What are African leaders saying about the impact of the crisis? Latest overview

May 26, 2009

     By Duncan Green     

The African Development Bank is doing some excellent analysis and has just updated the paper submitted to the April G20 Summit by African Finance Ministers and Central Bank Governors (new paper here, original paper for G20 here). Main points:

‘For the first time since 1994, per capita income will contract in 2009 for the continent as a whole. Indeed a growth crisis has set in. The revised forecasts put Africa’s growth at 2.3 percent for 2009.

The biggest concern is that the growth crisis may degenerate into a development crisis as the recession deepens.

Effective crisis response requires a scaling up of resources in addition to delivery of planned development aid.

Exports from the continent are expected to fall by more than USD 250 billion in 2009. Oil and mineral exports will suffer the largest losses. Mineral and coffee exporters will also be hit.

Trade taxes will fall dramatically. In 2009, the continent will suffer a shortfall in trade tax to the tune of USD 15 billion, representing 1 percent of GDP and 4.6 percent of government revenue. Oil and non-oil exporting companies will be equally affected.

The one relatively bright spot in this gloomy picture is that remittances appear to be relatively more resilient to the economic downturn [see my recent post on remittances for the explanation]. The relative resilience of remittances and their direct impact on household incomes, calls for increased attention to this form of external financing by policy makers. The focus should be on policies to reduce transactions costs for remittances transfers. Remittances can contribute to increasing the pool of long term finance, notably by channeling them into infrastructure bonds and Diaspora bonds.

The crisis threatens to undermine macroeconomic stability due to widening current account and budget deficits. The Bank projects a budget deficit 5.8 percent of GDP, down from a surplus of 2.8 percent in 2008. The current account balance will deteriorate from a surplus of 2.7 percent of GDP in 2008 to a deficit of 5.3 percent of GDP in 2009. The widening “twin deficits” severely limit the ability of African governments to undertake needed crisis response initiatives and to sustain their development programs.

While the banking sector had been spared the first-round effects of the financial crisis, it is now experiencing second-round effects through a surge in non-performing loans [resulting in] contraction of credit.

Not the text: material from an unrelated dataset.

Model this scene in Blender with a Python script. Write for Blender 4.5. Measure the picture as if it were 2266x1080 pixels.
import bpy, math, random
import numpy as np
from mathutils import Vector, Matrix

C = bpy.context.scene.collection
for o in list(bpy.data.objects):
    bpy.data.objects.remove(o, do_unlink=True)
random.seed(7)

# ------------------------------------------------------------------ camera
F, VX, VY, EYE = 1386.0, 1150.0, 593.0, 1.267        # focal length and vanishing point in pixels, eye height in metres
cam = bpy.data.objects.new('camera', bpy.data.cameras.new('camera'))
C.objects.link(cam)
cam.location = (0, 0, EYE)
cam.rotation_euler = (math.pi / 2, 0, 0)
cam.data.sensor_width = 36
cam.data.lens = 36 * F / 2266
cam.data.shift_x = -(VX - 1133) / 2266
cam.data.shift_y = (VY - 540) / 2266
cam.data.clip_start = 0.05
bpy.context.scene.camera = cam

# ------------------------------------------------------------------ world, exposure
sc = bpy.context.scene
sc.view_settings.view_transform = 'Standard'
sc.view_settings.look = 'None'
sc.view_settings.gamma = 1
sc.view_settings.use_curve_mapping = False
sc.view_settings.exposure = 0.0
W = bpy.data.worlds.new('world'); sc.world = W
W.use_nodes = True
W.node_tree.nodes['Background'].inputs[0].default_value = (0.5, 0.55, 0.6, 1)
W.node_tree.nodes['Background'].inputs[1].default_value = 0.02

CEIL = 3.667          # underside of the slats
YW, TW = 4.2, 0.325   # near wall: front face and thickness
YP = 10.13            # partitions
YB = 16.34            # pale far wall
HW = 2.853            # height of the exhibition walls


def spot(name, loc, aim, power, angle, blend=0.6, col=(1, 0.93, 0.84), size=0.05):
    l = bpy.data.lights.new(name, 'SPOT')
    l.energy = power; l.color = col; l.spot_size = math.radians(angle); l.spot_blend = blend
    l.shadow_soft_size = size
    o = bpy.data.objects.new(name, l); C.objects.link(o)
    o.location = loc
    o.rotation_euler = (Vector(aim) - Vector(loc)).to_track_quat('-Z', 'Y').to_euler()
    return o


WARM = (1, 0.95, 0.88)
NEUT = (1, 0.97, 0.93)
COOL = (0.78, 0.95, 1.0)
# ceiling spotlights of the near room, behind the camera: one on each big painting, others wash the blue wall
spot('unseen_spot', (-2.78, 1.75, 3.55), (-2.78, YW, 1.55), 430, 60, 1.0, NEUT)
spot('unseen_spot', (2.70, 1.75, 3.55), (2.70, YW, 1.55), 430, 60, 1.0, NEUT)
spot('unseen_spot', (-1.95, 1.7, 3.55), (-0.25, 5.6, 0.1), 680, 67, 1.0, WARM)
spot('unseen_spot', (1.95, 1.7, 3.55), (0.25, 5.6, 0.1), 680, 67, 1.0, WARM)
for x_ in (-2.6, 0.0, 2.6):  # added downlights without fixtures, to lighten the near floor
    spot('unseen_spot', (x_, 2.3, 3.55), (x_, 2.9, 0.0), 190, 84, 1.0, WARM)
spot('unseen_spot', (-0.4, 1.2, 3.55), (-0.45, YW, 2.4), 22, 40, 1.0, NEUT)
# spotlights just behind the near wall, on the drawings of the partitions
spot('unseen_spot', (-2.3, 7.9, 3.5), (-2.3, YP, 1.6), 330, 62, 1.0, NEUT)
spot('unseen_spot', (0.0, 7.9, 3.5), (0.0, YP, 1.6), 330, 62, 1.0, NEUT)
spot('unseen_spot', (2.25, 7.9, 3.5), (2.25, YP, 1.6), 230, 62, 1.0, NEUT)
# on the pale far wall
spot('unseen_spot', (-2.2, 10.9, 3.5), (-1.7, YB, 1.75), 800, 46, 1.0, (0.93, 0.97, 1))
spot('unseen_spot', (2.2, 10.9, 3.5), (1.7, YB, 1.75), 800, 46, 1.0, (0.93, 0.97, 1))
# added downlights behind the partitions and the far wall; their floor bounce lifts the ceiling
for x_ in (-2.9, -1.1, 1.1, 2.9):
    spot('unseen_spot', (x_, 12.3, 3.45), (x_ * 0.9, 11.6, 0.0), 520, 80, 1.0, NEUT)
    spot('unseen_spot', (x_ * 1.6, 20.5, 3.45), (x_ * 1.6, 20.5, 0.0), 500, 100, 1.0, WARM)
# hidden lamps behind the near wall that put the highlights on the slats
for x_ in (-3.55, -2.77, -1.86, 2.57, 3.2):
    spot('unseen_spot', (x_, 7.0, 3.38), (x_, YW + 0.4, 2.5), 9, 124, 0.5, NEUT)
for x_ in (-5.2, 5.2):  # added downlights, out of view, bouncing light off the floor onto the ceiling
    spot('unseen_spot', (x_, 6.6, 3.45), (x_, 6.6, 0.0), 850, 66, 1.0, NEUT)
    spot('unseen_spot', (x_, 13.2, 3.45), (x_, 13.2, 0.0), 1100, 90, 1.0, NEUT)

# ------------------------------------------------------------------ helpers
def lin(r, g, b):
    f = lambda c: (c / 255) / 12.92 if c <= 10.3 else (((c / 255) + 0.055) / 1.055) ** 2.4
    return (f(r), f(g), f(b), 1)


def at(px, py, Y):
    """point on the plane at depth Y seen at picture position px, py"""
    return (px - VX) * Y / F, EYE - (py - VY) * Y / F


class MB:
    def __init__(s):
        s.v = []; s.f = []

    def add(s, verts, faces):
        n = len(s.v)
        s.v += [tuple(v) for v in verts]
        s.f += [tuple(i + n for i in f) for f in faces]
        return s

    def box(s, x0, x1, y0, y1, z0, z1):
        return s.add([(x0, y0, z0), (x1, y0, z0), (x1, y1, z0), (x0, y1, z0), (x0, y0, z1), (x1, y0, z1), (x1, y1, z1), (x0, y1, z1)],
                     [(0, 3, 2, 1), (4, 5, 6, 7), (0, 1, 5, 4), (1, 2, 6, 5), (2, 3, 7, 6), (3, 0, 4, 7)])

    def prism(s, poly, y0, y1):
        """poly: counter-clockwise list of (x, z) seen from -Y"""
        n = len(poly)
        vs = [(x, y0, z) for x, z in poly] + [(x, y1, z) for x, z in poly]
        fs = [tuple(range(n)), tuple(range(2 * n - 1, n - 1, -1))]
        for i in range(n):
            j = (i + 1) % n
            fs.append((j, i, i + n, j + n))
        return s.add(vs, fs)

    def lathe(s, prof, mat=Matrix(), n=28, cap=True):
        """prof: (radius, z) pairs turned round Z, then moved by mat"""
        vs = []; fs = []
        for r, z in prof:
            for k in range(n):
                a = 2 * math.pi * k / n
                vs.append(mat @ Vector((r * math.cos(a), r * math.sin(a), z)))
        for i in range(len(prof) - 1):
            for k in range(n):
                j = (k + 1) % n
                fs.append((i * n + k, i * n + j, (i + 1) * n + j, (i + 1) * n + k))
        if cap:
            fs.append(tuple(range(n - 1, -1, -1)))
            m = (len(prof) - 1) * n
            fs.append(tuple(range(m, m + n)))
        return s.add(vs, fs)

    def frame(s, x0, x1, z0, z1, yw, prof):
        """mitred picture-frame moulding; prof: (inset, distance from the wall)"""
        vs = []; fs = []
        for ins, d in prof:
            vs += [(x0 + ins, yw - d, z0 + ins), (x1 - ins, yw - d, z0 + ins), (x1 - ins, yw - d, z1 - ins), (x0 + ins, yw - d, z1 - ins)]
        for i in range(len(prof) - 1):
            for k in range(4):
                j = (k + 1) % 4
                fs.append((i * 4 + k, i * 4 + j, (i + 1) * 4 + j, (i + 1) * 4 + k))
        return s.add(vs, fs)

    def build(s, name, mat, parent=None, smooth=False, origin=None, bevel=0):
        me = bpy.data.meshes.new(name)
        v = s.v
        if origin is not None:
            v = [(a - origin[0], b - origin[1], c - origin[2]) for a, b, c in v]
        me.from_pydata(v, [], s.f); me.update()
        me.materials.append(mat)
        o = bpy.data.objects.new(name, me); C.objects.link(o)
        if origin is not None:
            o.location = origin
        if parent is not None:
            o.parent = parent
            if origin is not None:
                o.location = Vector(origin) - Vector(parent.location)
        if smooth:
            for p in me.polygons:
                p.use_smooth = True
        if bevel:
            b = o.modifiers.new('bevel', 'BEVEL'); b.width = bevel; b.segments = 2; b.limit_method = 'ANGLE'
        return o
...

With lower commodity prices and reduced access to credit, farmers will be unable to buy fertilizers and seeds. This leads to reduced productivity and lower food production. In some countries, farmers are already cutting back on the cultivated area, as a result of rising fertilizer and fuel prices. Few farmers have been able to take advantage of the higher food prices by raising production.

What to do?
Just to achieve the pre-crisis growth rates, African countries would need USD 50 billion [per year] to finance the investment-saving gap. To achieve the 7 percent growth rate that is deemed required to achieve the MDGs, the financing gap rises to USD 117 billion. Fulfilling the preexisting aid pledges is not enough to meet the rising demands from African countries; aid needs to be scaled up.

Africa still has opportunities to continue growing. However, this requires promoting growth driven by domestic investment and consumption. The policy focus should be on: i) sustaining adequate levels of public spending; ii) pursuing efforts to improve the business environment; iii) increasing domestic resource mobilization; iv) alleviate supply side bottlenecks, especially by increasing investment in infrastructure and increasing access to credit for the domestic private sector; v) fostering regional economic integration.

In addition, African countries need to pursue prudent capital control strategies to promote private capital inflows while minimizing the risk of abrupt capital reversals.’